Entries with scene source code:
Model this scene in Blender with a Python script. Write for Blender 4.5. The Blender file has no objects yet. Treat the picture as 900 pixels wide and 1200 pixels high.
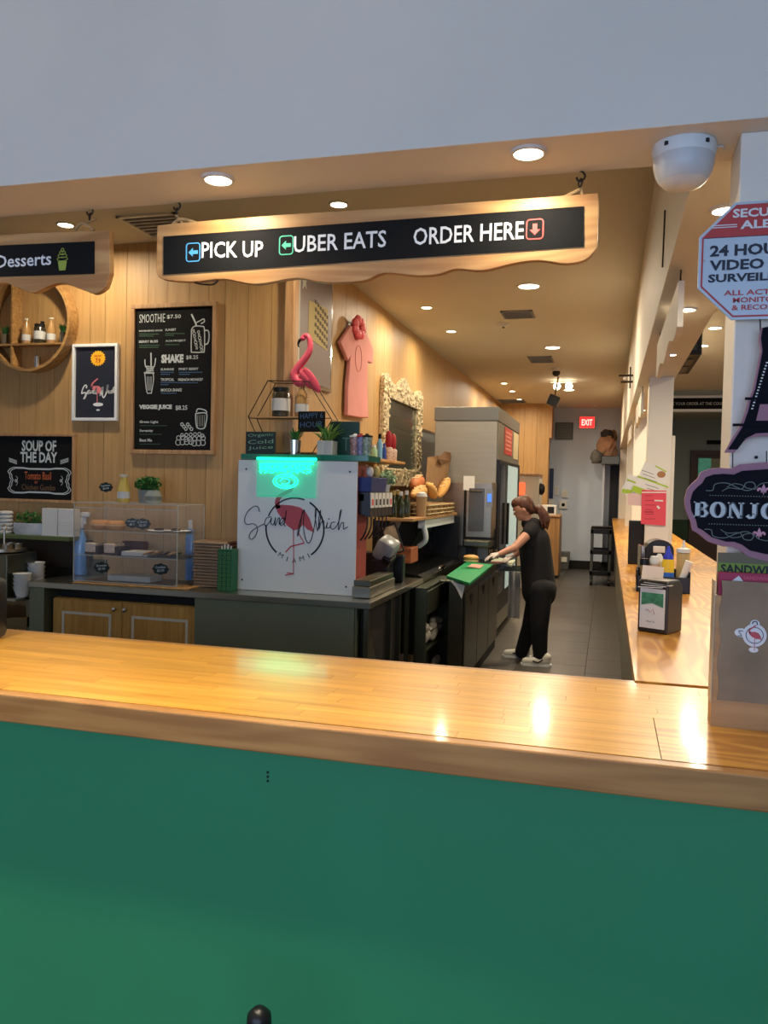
import bpy, bmesh, math, random
from mathutils import Vector, Matrix
random.seed(7)
PI = math.pi
C = bpy.context.scene.collection
S = bpy.context.scene

# ------------------------------------------------------------------ camera
CAM_H = 1.6
FPX = 951.0                                   # focal length in pixels of the 900 x 1200 frame
_yc = Vector((263, -24, FPX)).normalized()    # world +Y (down the kitchen aisle) in image axes
_xc = Vector((3450, 112, -FPX)).normalized()
_xc = (_xc - _yc * _xc.dot(_yc)).normalized()
_zc = -(_yc.cross(_xc))
cd = bpy.data.cameras.new('camera'); cam = bpy.data.objects.new('camera', cd); C.objects.link(cam)
cd.sensor_fit = 'VERTICAL'; cd.sensor_height = 24; cd.lens = FPX / 1200 * 24; cd.clip_start = .05
right = Vector((_xc[0], _yc[0], _zc[0])); down = Vector((_xc[1], _yc[1], _zc[1])); fwd = Vector((_xc[2], _yc[2], _zc[2]))
mw = Matrix.Identity(4)
for i in range(3):
    mw[i][0] = right[i]; mw[i][1] = -down[i]; mw[i][2] = -fwd[i]
mw[2][3] = CAM_H
cam.matrix_world = mw
S.camera = cam

def P(px, py, **k):
    """world point where the photograph's pixel (px,py) meets the plane X=, Y= or Z=."""
    (a, v), = k.items(); i = 'XYZ'.index(a)
    d = right * (px - 450) + down * (py - 600) + fwd * FPX
    o = Vector((0, 0, CAM_H)); t = (v - o[i]) / d[i]
    return o + d * t

# ------------------------------------------------------------------ world, daylight, exposure
S.view_settings.view_transform = 'Standard'; S.view_settings.look = 'None'
S.view_settings.gamma = 1; S.view_settings.use_curve_mapping = False
S.view_settings.exposure = -0.14
w = bpy.data.worlds.new('world'); S.world = w; w.use_nodes = True
w.node_tree.nodes['Background'].inputs[0].default_value = (.55, .72, 1, 1)
w.node_tree.nodes['Background'].inputs[1].default_value = .25

def area(name, loc, rot, sx, sy, power, col, parent=None, disk=False, spread=PI):
    l = bpy.data.lights.new(name, 'AREA'); l.energy = power; l.color = col
    l.shape = 'DISK' if disk else 'RECTANGLE'; l.size = sx
    if not disk: l.size_y = sy
    l.spread = spread
    o = bpy.data.objects.new(name, l); C.objects.link(o); o.location = loc; o.rotation_euler = rot
    return o
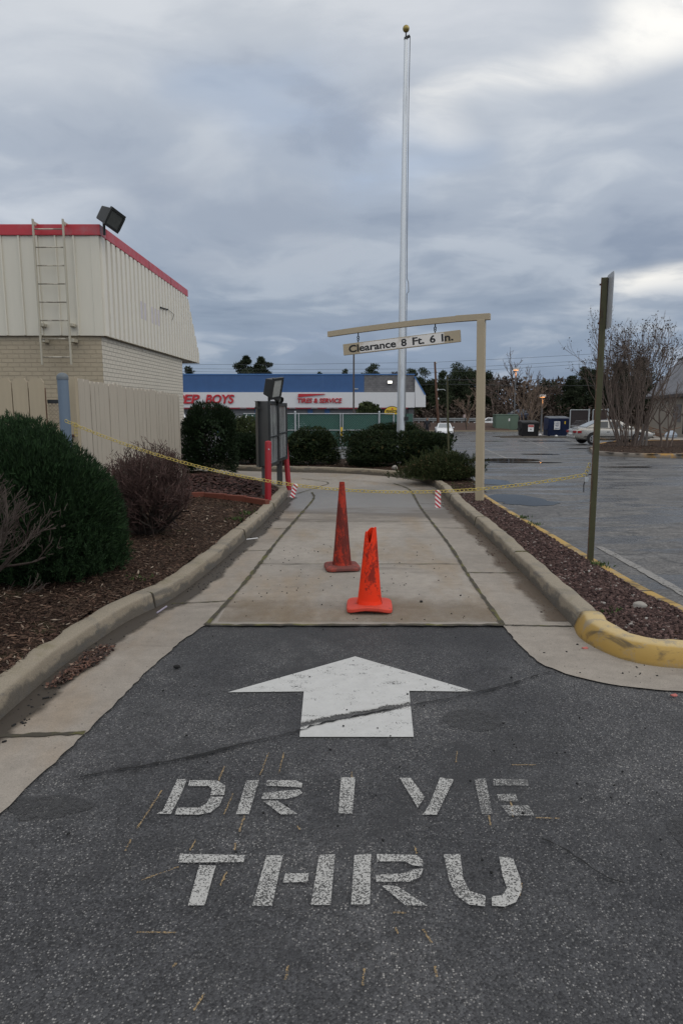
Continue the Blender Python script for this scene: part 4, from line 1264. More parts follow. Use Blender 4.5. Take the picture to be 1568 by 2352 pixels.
# roof ladder fixed to the front
lad = thing('roof_ladder', 'cream painted steel ladder fixed to the front of the building', 'ladder', (V(118, 655, YB)[0], YB - .16, ZB))
lm = MB(); xl, xr = V(86, 655, YB - .16)[0], V(154, 655, YB - .16)[0]
zt_, zb_ = V(86, 503, YB - .16)[2], V(86, 838, YB - .16)[2]
for X in (xl, xr):
    lm.box((X - .014, YB - .185, zb_), (X + .014, YB - .145, zt_)).box((X - .012, YB - .144, zt_ - .08), (X - .002, YB + .25, zt_ - .02))
    lm.box((X - .03, YB - .155, ZB + .14), (X + .06, YB - .01, ZB + .19)).box((X - .03, YB - .155, ZB - .12), (X + .06, YB + .055, ZB - .06))
lm.build('side_rail', plain('cream ladder paint', (.41, .38, .30), .5, var=.12, dirt=(.30, .27, .2)), lad, bevel=.004)
for yy in (526, 568, 610, 652, 694, 736, 778, 820):
    Z = V(118, yy, YB - .16)[2]
    MB().tube([(xl + .02, YB - .16, Z), (xr - .02, YB - .16, Z)], .011, 8).build('rung', plain('worn rung', (.20, .18, .14), .6, dirt=(.5, .46, .37), dscale=5, dirt_lo=.45, dirt_hi=.6), lad)


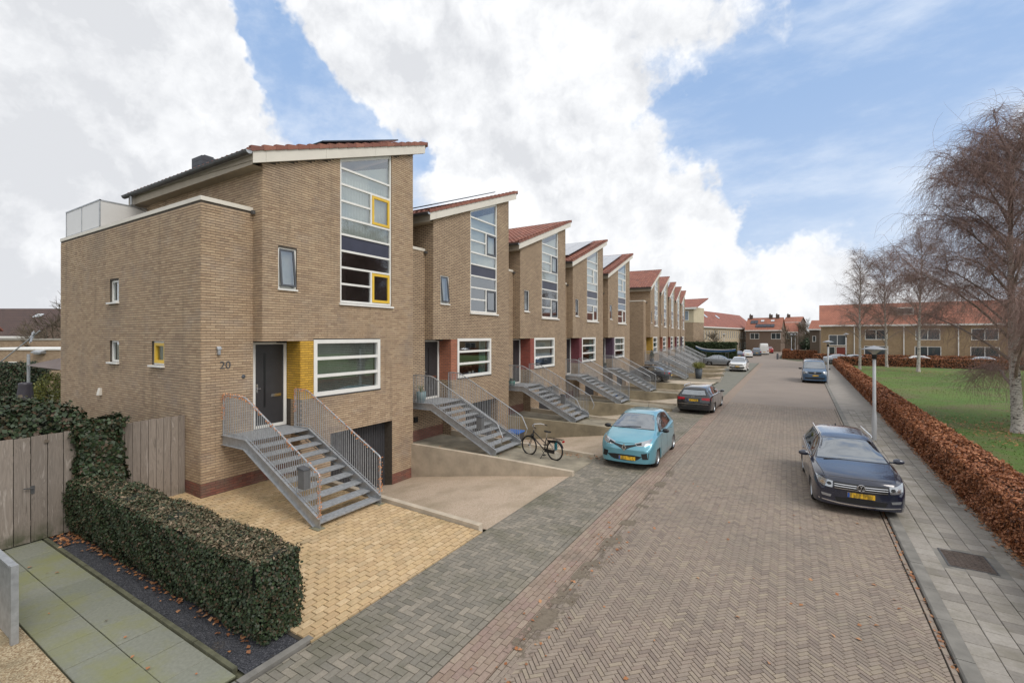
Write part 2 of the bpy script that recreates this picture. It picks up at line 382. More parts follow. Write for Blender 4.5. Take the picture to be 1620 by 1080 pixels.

→ Problem requirements
Every line above should be returned word for word, with the pictures left behind.

→ Output for this task
Model this scene in Blender with a Python script. Write for Blender 4.5. The Blender file has no objects yet. Treat the picture as 900 pixels wide and 1200 pixels high.
import bpy, bmesh, math, random
from mathutils import Vector, Matrix
random.seed(7)
PI = math.pi
C = bpy.context.scene.collection
S = bpy.context.scene

# ------------------------------------------------------------------ camera
CAM_H = 1.6
FPX = 951.0                                   # focal length in pixels of the 900 x 1200 frame
_yc = Vector((263, -24, FPX)).normalized()    # world +Y (down the kitchen aisle) in image axes
_xc = Vector((3450, 112, -FPX)).normalized()
_xc = (_xc - _yc * _xc.dot(_yc)).normalized()
_zc = -(_yc.cross(_xc))
cd = bpy.data.cameras.new('camera'); cam = bpy.data.objects.new('camera', cd); C.objects.link(cam)
cd.sensor_fit = 'VERTICAL'; cd.sensor_height = 24; cd.lens = FPX / 1200 * 24; cd.clip_start = .05
right = Vector((_xc[0], _yc[0], _zc[0])); down = Vector((_xc[1], _yc[1], _zc[1])); fwd = Vector((_xc[2], _yc[2], _zc[2]))
mw = Matrix.Identity(4)
for i in range(3):
    mw[i][0] = right[i]; mw[i][1] = -down[i]; mw[i][2] = -fwd[i]
mw[2][3] = CAM_H
cam.matrix_world = mw
S.camera = cam

def P(px, py, **k):
    """world point where the photograph's pixel (px,py) meets the plane X=, Y= or Z=."""
    (a, v), = k.items(); i = 'XYZ'.index(a)
    d = right * (px - 450) + down * (py - 600) + fwd * FPX
    o = Vector((0, 0, CAM_H)); t = (v - o[i]) / d[i]
    return o + d * t

# ------------------------------------------------------------------ world, daylight, exposure
S.view_settings.view_transform = 'Standard'; S.view_settings.look = 'None'
S.view_settings.gamma = 1; S.view_settings.use_curve_mapping = False
S.view_settings.exposure = -0.14
w = bpy.data.worlds.new('world'); S.world = w; w.use_nodes = True
w.node_tree.nodes['Background'].inputs[0].default_value = (.55, .72, 1, 1)
w.node_tree.nodes['Background'].inputs[1].default_value = .25

def area(name, loc, rot, sx, sy, power, col, parent=None, disk=False, spread=PI):
    l = bpy.data.lights.new(name, 'AREA'); l.energy = power; l.color = col
    l.shape = 'DISK' if disk else 'RECTANGLE'; l.size = sx
    if not disk: l.size_y = sy
    l.spread = spread
    o = bpy.data.objects.new(name, l); C.objects.link(o); o.location = loc; o.rotation_euler = rot
    return o
Continue the Blender Python script for this scene: part 4, from line 1264. More parts follow. Use Blender 4.5. Take the picture to be 1568 by 2352 pixels.
# roof ladder fixed to the front
lad = thing('roof_ladder', 'cream painted steel ladder fixed to the front of the building', 'ladder', (V(118, 655, YB)[0], YB - .16, ZB))
lm = MB(); xl, xr = V(86, 655, YB - .16)[0], V(154, 655, YB - .16)[0]
zt_, zb_ = V(86, 503, YB - .16)[2], V(86, 838, YB - .16)[2]
for X in (xl, xr):
    lm.box((X - .014, YB - .185, zb_), (X + .014, YB - .145, zt_)).box((X - .012, YB - .144, zt_ - .08), (X - .002, YB + .25, zt_ - .02))
    lm.box((X - .03, YB - .155, ZB + .14), (X + .06, YB - .01, ZB + .19)).box((X - .03, YB - .155, ZB - .12), (X + .06, YB + .055, ZB - .06))
lm.build('side_rail', plain('cream ladder paint', (.41, .38, .30), .5, var=.12, dirt=(.30, .27, .2)), lad, bevel=.004)
for yy in (526, 568, 610, 652, 694, 736, 778, 820):
    Z = V(118, yy, YB - .16)[2]
    MB().tube([(xl + .02, YB - .16, Z), (xr - .02, YB - .16, Z)], .011, 8).build('rung', plain('worn rung', (.20, .18, .14), .6, dirt=(.5, .46, .37), dscale=5, dirt_lo=.45, dirt_hi=.6), lad)


Write part 2 of the bpy script that recreates this picture. It picks up at line 382. More parts follow. Write for Blender 4.5. Take the picture to be 1620 by 1080 pixels.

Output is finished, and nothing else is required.